## Task directions
Return the whole listing, keeping every character the same.

3D scene scripts
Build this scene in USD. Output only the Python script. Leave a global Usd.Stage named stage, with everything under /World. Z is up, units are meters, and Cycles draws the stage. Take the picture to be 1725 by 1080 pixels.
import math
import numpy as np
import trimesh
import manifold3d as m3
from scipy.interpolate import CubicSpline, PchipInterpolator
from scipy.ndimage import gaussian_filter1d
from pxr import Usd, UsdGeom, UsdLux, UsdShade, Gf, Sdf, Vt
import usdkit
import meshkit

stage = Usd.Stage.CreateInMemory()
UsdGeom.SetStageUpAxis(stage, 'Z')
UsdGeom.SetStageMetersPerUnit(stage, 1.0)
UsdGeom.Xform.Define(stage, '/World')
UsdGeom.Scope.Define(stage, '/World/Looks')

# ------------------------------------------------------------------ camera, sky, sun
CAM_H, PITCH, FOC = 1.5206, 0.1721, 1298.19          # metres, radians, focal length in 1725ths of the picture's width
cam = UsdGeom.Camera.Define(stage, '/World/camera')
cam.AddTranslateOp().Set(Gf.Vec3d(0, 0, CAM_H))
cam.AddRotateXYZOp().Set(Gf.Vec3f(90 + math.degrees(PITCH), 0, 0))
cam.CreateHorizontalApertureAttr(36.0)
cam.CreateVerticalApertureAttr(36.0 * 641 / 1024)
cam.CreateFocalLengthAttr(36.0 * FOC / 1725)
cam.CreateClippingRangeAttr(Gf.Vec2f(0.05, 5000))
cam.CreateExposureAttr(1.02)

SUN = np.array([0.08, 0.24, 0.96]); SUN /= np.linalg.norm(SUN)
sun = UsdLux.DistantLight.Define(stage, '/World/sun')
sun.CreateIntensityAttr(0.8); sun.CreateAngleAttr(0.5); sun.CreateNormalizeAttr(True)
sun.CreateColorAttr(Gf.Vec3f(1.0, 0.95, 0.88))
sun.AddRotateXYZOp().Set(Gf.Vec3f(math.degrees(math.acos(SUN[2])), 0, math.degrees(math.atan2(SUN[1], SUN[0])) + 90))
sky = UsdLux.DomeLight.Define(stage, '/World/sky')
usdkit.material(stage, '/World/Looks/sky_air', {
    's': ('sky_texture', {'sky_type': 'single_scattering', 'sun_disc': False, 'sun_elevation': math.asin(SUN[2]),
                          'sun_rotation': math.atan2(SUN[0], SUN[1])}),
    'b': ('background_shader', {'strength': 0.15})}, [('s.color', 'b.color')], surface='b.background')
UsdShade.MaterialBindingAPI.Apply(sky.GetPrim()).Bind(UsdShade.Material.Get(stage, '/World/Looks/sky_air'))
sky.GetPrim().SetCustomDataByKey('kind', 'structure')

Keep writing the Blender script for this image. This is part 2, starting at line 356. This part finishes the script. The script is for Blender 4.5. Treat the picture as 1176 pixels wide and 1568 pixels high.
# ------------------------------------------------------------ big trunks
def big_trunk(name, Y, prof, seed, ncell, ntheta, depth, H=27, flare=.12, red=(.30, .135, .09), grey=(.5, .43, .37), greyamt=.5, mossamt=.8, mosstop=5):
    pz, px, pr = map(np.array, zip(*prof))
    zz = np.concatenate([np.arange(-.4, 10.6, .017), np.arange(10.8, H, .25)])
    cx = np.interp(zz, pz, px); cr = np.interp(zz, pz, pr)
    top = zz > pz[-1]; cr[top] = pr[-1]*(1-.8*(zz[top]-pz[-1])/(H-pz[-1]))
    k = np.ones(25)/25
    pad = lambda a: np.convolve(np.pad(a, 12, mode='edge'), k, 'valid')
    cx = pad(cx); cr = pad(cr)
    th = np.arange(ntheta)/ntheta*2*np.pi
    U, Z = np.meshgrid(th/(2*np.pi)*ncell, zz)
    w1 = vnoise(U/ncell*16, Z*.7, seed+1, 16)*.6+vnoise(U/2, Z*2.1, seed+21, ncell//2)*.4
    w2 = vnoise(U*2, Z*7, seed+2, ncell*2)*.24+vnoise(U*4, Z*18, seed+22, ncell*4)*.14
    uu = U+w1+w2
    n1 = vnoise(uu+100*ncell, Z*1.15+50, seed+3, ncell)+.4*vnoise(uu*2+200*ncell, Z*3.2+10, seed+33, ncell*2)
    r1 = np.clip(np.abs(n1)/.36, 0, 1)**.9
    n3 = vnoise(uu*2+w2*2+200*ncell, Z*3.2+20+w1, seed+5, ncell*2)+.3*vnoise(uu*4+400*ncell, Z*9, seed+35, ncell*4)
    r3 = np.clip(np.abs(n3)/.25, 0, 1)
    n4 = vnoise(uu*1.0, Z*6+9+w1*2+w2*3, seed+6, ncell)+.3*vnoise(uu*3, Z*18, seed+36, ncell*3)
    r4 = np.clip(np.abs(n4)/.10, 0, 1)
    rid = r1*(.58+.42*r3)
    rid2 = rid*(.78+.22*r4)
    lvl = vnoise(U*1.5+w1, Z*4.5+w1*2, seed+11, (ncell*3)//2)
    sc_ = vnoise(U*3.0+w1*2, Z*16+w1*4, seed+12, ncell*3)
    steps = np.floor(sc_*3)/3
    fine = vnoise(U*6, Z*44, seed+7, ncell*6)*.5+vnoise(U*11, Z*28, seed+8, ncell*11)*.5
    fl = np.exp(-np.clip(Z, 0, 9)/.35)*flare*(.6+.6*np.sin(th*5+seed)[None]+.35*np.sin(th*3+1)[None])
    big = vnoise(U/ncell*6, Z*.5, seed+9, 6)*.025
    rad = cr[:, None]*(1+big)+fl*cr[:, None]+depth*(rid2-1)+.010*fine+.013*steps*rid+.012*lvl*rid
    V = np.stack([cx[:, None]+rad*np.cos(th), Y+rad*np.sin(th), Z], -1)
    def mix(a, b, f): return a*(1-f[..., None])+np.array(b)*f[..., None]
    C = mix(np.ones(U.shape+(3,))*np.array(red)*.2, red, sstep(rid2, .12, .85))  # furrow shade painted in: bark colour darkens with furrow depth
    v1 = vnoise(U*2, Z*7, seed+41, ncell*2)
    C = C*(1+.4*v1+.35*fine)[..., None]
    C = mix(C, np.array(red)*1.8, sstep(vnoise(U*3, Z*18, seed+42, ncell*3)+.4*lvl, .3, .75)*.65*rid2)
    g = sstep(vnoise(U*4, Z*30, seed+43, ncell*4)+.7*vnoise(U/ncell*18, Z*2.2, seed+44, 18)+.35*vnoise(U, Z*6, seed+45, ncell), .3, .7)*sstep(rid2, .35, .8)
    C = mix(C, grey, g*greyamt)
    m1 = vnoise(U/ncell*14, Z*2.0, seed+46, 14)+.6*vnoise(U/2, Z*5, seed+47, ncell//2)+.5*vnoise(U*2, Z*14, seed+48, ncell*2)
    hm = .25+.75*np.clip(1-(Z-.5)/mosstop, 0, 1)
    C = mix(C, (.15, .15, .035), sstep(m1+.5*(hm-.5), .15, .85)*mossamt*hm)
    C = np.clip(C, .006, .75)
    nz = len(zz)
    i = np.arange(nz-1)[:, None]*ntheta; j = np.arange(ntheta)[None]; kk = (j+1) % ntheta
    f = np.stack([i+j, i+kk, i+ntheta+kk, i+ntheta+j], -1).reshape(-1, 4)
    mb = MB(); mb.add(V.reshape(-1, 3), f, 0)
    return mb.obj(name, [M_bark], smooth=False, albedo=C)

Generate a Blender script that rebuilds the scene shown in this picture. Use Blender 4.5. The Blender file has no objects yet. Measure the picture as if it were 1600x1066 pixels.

## Task answer
Build this scene in USD. Output only the Python script. Leave a global Usd.Stage named stage, with everything under /World. Z is up, units are meters, and Cycles draws the stage. Take the picture to be 1725 by 1080 pixels.
import math
import numpy as np
import trimesh
import manifold3d as m3
from scipy.interpolate import CubicSpline, PchipInterpolator
from scipy.ndimage import gaussian_filter1d
from pxr import Usd, UsdGeom, UsdLux, UsdShade, Gf, Sdf, Vt
import usdkit
import meshkit

stage = Usd.Stage.CreateInMemory()
UsdGeom.SetStageUpAxis(stage, 'Z')
UsdGeom.SetStageMetersPerUnit(stage, 1.0)
UsdGeom.Xform.Define(stage, '/World')
UsdGeom.Scope.Define(stage, '/World/Looks')

# ------------------------------------------------------------------ camera, sky, sun
CAM_H, PITCH, FOC = 1.5206, 0.1721, 1298.19          # metres, radians, focal length in 1725ths of the picture's width
cam = UsdGeom.Camera.Define(stage, '/World/camera')
cam.AddTranslateOp().Set(Gf.Vec3d(0, 0, CAM_H))
cam.AddRotateXYZOp().Set(Gf.Vec3f(90 + math.degrees(PITCH), 0, 0))
cam.CreateHorizontalApertureAttr(36.0)
cam.CreateVerticalApertureAttr(36.0 * 641 / 1024)
cam.CreateFocalLengthAttr(36.0 * FOC / 1725)
cam.CreateClippingRangeAttr(Gf.Vec2f(0.05, 5000))
cam.CreateExposureAttr(1.02)

SUN = np.array([0.08, 0.24, 0.96]); SUN /= np.linalg.norm(SUN)
sun = UsdLux.DistantLight.Define(stage, '/World/sun')
sun.CreateIntensityAttr(0.8); sun.CreateAngleAttr(0.5); sun.CreateNormalizeAttr(True)
sun.CreateColorAttr(Gf.Vec3f(1.0, 0.95, 0.88))
sun.AddRotateXYZOp().Set(Gf.Vec3f(math.degrees(math.acos(SUN[2])), 0, math.degrees(math.atan2(SUN[1], SUN[0])) + 90))
sky = UsdLux.DomeLight.Define(stage, '/World/sky')
usdkit.material(stage, '/World/Looks/sky_air', {
    's': ('sky_texture', {'sky_type': 'single_scattering', 'sun_disc': False, 'sun_elevation': math.asin(SUN[2]),
                          'sun_rotation': math.atan2(SUN[0], SUN[1])}),
    'b': ('background_shader', {'strength': 0.15})}, [('s.color', 'b.color')], surface='b.background')
UsdShade.MaterialBindingAPI.Apply(sky.GetPrim()).Bind(UsdShade.Material.Get(stage, '/World/Looks/sky_air'))
sky.GetPrim().SetCustomDataByKey('kind', 'structure')

Keep writing the Blender script for this image. This is part 2, starting at line 356. This part finishes the script. The script is for Blender 4.5. Treat the picture as 1176 pixels wide and 1568 pixels high.
# ------------------------------------------------------------ big trunks
def big_trunk(name, Y, prof, seed, ncell, ntheta, depth, H=27, flare=.12, red=(.30, .135, .09), grey=(.5, .43, .37), greyamt=.5, mossamt=.8, mosstop=5):
    pz, px, pr = map(np.array, zip(*prof))
    zz = np.concatenate([np.arange(-.4, 10.6, .017), np.arange(10.8, H, .25)])
    cx = np.interp(zz, pz, px); cr = np.interp(zz, pz, pr)
    top = zz > pz[-1]; cr[top] = pr[-1]*(1-.8*(zz[top]-pz[-1])/(H-pz[-1]))
    k = np.ones(25)/25
    pad = lambda a: np.convolve(np.pad(a, 12, mode='edge'), k, 'valid')
    cx = pad(cx); cr = pad(cr)
    th = np.arange(ntheta)/ntheta*2*np.pi
    U, Z = np.meshgrid(th/(2*np.pi)*ncell, zz)
    w1 = vnoise(U/ncell*16, Z*.7, seed+1, 16)*.6+vnoise(U/2, Z*2.1, seed+21, ncell//2)*.4
    w2 = vnoise(U*2, Z*7, seed+2, ncell*2)*.24+vnoise(U*4, Z*18, seed+22, ncell*4)*.14
    uu = U+w1+w2
    n1 = vnoise(uu+100*ncell, Z*1.15+50, seed+3, ncell)+.4*vnoise(uu*2+200*ncell, Z*3.2+10, seed+33, ncell*2)
    r1 = np.clip(np.abs(n1)/.36, 0, 1)**.9
    n3 = vnoise(uu*2+w2*2+200*ncell, Z*3.2+20+w1, seed+5, ncell*2)+.3*vnoise(uu*4+400*ncell, Z*9, seed+35, ncell*4)
    r3 = np.clip(np.abs(n3)/.25, 0, 1)
    n4 = vnoise(uu*1.0, Z*6+9+w1*2+w2*3, seed+6, ncell)+.3*vnoise(uu*3, Z*18, seed+36, ncell*3)
    r4 = np.clip(np.abs(n4)/.10, 0, 1)
    rid = r1*(.58+.42*r3)
    rid2 = rid*(.78+.22*r4)
    lvl = vnoise(U*1.5+w1, Z*4.5+w1*2, seed+11, (ncell*3)//2)
    sc_ = vnoise(U*3.0+w1*2, Z*16+w1*4, seed+12, ncell*3)
    steps = np.floor(sc_*3)/3
    fine = vnoise(U*6, Z*44, seed+7, ncell*6)*.5+vnoise(U*11, Z*28, seed+8, ncell*11)*.5
    fl = np.exp(-np.clip(Z, 0, 9)/.35)*flare*(.6+.6*np.sin(th*5+seed)[None]+.35*np.sin(th*3+1)[None])
    big = vnoise(U/ncell*6, Z*.5, seed+9, 6)*.025
    rad = cr[:, None]*(1+big)+fl*cr[:, None]+depth*(rid2-1)+.010*fine+.013*steps*rid+.012*lvl*rid
    V = np.stack([cx[:, None]+rad*np.cos(th), Y+rad*np.sin(th), Z], -1)
    def mix(a, b, f): return a*(1-f[..., None])+np.array(b)*f[..., None]
    C = mix(np.ones(U.shape+(3,))*np.array(red)*.2, red, sstep(rid2, .12, .85))  # furrow shade painted in: bark colour darkens with furrow depth
    v1 = vnoise(U*2, Z*7, seed+41, ncell*2)
    C = C*(1+.4*v1+.35*fine)[..., None]
    C = mix(C, np.array(red)*1.8, sstep(vnoise(U*3, Z*18, seed+42, ncell*3)+.4*lvl, .3, .75)*.65*rid2)
    g = sstep(vnoise(U*4, Z*30, seed+43, ncell*4)+.7*vnoise(U/ncell*18, Z*2.2, seed+44, 18)+.35*vnoise(U, Z*6, seed+45, ncell), .3, .7)*sstep(rid2, .35, .8)
    C = mix(C, grey, g*greyamt)
    m1 = vnoise(U/ncell*14, Z*2.0, seed+46, 14)+.6*vnoise(U/2, Z*5, seed+47, ncell//2)+.5*vnoise(U*2, Z*14, seed+48, ncell*2)
    hm = .25+.75*np.clip(1-(Z-.5)/mosstop, 0, 1)
    C = mix(C, (.15, .15, .035), sstep(m1+.5*(hm-.5), .15, .85)*mossamt*hm)
    C = np.clip(C, .006, .75)
    nz = len(zz)
    i = np.arange(nz-1)[:, None]*ntheta; j = np.arange(ntheta)[None]; kk = (j+1) % ntheta
    f = np.stack([i+j, i+kk, i+ntheta+kk, i+ntheta+j], -1).reshape(-1, 4)
    mb = MB(); mb.add(V.reshape(-1, 3), f, 0)
    return mb.obj(name, [M_bark], smooth=False, albedo=C)

Generate a Blender script that rebuilds the scene shown in this picture. Use Blender 4.5. The Blender file has no objects yet. Measure the picture as if it were 1600x1066 pixels.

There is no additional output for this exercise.